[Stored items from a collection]
┌──

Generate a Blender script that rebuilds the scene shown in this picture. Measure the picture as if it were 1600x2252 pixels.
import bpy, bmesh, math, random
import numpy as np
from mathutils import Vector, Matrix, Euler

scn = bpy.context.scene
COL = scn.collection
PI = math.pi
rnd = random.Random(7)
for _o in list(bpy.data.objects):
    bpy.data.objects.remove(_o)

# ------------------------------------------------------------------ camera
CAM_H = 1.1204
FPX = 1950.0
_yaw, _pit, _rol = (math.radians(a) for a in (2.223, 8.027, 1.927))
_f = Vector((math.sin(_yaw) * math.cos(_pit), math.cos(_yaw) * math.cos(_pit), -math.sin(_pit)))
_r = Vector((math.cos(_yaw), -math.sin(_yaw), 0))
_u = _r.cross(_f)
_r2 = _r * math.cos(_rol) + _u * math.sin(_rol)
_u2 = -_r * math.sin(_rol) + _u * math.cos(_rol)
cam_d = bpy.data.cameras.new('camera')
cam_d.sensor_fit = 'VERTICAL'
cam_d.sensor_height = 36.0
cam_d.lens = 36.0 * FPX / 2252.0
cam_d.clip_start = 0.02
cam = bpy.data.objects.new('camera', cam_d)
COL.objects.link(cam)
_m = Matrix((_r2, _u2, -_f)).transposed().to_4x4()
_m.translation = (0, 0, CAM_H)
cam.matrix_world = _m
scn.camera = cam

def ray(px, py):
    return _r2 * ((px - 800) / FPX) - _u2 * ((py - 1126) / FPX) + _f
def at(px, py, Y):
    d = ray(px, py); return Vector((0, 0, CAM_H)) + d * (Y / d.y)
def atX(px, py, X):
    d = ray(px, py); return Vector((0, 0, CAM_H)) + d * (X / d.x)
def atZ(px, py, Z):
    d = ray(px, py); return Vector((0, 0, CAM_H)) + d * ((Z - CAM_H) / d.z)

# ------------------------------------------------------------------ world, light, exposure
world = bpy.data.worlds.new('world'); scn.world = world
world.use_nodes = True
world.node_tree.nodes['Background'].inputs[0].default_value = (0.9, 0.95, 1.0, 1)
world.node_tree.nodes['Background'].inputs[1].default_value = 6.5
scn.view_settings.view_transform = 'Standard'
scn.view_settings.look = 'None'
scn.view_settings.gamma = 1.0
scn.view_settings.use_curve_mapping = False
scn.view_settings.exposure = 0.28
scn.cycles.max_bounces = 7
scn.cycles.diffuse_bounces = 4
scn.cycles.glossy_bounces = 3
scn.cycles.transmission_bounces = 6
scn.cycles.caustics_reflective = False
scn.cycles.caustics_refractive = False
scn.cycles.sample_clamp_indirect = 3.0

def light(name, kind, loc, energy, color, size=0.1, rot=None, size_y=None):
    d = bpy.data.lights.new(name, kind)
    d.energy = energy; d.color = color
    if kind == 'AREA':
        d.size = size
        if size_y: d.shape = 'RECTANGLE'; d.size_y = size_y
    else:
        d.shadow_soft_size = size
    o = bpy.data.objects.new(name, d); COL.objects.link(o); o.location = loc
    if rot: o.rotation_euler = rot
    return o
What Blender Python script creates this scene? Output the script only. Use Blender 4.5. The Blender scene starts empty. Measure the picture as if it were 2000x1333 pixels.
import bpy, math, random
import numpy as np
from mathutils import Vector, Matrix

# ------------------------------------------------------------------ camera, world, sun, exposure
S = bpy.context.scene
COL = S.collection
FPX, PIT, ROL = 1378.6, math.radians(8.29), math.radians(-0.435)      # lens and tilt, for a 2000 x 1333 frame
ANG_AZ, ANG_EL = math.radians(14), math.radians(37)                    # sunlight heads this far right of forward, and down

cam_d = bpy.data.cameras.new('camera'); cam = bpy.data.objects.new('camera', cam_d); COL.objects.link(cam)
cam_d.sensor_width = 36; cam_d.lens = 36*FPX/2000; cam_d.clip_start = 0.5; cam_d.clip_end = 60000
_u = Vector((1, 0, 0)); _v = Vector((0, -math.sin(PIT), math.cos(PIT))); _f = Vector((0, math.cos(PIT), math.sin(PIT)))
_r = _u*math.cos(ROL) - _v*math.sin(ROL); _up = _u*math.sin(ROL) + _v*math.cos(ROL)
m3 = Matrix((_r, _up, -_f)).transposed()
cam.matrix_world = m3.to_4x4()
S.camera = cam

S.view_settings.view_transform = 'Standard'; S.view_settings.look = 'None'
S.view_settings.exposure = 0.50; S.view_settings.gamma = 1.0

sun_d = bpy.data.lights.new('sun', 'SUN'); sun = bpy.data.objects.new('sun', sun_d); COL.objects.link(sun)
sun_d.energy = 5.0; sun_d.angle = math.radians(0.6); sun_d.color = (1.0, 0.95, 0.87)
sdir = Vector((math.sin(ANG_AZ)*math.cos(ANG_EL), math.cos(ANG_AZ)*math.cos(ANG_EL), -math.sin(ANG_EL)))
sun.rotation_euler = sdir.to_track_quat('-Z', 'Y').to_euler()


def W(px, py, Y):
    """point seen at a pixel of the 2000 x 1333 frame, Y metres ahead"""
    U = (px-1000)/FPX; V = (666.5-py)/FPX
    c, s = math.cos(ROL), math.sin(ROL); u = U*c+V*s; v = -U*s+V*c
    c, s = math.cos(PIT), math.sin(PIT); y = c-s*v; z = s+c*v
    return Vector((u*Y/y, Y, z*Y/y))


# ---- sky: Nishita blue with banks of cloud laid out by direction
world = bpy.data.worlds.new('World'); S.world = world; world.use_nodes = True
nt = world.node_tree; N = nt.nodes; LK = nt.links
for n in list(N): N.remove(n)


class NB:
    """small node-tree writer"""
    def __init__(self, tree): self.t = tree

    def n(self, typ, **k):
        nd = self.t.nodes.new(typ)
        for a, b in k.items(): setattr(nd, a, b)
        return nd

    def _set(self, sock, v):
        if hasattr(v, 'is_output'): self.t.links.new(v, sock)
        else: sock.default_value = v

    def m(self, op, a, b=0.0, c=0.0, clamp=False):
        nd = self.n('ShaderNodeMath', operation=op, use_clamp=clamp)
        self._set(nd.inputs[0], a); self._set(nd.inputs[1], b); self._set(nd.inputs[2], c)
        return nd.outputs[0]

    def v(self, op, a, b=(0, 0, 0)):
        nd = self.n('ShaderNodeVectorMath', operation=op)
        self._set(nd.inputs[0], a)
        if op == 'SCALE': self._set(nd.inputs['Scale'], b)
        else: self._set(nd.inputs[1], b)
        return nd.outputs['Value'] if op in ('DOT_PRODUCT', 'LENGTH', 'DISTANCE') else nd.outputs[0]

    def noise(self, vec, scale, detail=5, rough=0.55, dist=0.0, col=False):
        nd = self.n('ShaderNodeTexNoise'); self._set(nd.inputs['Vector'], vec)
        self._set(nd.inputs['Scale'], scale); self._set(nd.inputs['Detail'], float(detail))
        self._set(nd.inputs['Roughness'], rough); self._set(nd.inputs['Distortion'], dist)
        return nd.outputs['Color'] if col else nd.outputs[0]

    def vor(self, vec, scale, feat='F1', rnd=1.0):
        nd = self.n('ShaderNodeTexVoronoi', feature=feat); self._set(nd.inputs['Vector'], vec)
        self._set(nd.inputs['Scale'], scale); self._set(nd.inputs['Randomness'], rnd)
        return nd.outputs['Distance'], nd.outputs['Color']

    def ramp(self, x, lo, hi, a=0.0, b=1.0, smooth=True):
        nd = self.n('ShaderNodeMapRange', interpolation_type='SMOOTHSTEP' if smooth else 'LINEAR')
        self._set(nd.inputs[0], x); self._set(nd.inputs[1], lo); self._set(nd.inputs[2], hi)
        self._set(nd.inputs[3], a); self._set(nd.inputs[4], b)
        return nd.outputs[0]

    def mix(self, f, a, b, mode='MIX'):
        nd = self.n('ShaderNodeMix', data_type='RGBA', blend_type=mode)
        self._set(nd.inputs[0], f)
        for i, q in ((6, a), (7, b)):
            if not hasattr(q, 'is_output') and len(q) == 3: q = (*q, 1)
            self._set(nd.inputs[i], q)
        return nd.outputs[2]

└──

* _Aim of the task_:
Quote every line from the beginning of the entries up to and including the line that contains "bpy.data.objects.remove(_o)".

* _Answer to this exercise_:
Generate a Blender script that rebuilds the scene shown in this picture. Measure the picture as if it were 1600x2252 pixels.
import bpy, bmesh, math, random
import numpy as np
from mathutils import Vector, Matrix, Euler

scn = bpy.context.scene
COL = scn.collection
PI = math.pi
rnd = random.Random(7)
for _o in list(bpy.data.objects):
    bpy.data.objects.remove(_o)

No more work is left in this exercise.